NASD also found that the four broker-dealers failed to assign registered supervisors to 1,000 registered individuals and had no safeguard in place to ensure that registered individuals not assigned to a registered supervisor complied with NASD rules.

From 2001 through 2004, the broker-dealers did not meet NASD and federal securities laws requirements that they hold onto the e-mail related to their business, retaining the e-mail of only certain registered individuals and failed to keep the e-mail of approximately 18% of all registered individuals at the time, according to the release.
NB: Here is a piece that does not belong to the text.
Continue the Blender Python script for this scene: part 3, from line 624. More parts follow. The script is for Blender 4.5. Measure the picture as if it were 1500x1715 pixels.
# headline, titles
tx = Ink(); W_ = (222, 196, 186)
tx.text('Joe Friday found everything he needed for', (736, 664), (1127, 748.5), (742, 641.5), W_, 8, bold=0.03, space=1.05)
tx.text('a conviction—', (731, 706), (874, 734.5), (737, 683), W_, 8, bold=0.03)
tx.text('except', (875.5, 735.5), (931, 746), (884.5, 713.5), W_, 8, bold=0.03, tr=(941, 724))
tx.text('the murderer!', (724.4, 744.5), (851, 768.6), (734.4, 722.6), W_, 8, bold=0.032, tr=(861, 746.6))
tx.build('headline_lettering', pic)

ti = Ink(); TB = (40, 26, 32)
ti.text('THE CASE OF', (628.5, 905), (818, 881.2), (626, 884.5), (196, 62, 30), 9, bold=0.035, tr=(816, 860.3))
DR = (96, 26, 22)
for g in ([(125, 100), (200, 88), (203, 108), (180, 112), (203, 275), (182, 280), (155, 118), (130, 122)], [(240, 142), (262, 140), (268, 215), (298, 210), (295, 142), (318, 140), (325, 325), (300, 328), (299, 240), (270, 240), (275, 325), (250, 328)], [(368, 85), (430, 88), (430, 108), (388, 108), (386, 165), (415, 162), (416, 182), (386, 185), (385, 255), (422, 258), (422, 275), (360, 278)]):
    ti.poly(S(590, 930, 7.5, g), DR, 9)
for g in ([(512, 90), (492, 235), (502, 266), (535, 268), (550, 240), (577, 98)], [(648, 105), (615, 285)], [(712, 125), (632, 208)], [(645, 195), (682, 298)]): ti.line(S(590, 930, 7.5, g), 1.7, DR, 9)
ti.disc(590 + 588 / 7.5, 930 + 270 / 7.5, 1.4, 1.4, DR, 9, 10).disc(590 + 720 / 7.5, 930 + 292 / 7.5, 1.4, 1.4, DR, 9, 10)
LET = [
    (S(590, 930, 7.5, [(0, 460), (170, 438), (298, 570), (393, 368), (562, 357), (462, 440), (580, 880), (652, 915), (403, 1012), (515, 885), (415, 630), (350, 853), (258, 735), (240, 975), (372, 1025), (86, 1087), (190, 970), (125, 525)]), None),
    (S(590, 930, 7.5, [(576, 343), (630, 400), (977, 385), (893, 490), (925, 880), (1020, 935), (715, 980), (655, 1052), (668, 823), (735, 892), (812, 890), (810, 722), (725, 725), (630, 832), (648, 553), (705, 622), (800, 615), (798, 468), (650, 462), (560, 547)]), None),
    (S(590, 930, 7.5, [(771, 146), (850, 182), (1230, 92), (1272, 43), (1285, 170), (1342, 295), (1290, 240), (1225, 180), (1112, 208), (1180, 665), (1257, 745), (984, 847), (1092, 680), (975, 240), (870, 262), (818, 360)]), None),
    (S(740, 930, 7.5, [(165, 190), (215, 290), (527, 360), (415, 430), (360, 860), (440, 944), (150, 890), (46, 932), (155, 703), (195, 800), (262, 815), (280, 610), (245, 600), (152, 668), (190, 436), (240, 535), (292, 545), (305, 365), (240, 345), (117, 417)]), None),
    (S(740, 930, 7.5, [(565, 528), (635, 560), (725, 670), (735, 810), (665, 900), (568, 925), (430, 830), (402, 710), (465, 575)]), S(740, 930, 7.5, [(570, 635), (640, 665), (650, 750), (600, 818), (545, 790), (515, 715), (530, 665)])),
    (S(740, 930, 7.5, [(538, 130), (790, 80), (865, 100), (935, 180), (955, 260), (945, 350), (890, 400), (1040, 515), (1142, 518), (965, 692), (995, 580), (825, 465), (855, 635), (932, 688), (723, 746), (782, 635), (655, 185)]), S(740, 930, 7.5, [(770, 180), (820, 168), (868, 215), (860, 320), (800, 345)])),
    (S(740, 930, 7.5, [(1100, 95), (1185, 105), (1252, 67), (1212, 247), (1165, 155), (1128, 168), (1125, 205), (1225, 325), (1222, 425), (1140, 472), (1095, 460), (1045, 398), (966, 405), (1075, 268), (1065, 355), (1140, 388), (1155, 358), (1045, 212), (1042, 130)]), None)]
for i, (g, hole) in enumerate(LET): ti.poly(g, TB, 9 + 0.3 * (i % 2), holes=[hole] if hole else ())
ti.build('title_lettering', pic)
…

NASD also accused FDC of not making sure registered traders working for FMR Co. met the ethics and conflict of interest policies required by all Fidelity employees. From 2002 through 2004, at least nine of the FMR Co. investment adviser traders whose licenses were held at FDC received gifts and entertainment valued at hundreds of thousands of dollars from employees of brokerage firms who sought business from FMR Co., NASD said (See Fidelity to Pay $42M into Funds After Report Reveals Brokers’ Gifts to Traders).

At the time, the gift policy barred employees from giving or receiving gifts that topped $100 each year from a current or prospective client and Fidelity’s entertainment policy prohibited employees from giving or accepting transportation (other than local ground transportation), lodging or other travel-related expenses to attend an entertainment event with customers without reimbursement from or to the customer for the expense.

NASD found that FDC had no procedures in place to make sure conflict-of-interest breaches did not occur.

Some of the gifts from brokerage firm employees to the investment adviser traders included several private chartered flights; tickets and lodging at expensive hotels for Wimbledon tennis tournaments; concert and tennis tournament tickets; and expensive bottles of wine.

In addition to FDC, the other Fidelity-affiliated firms fined by NASD include: Fidelity Brokerage Services LLC (FBS), Fidelity Investments Institutional Services Company, Inc., National Financial Services LLC.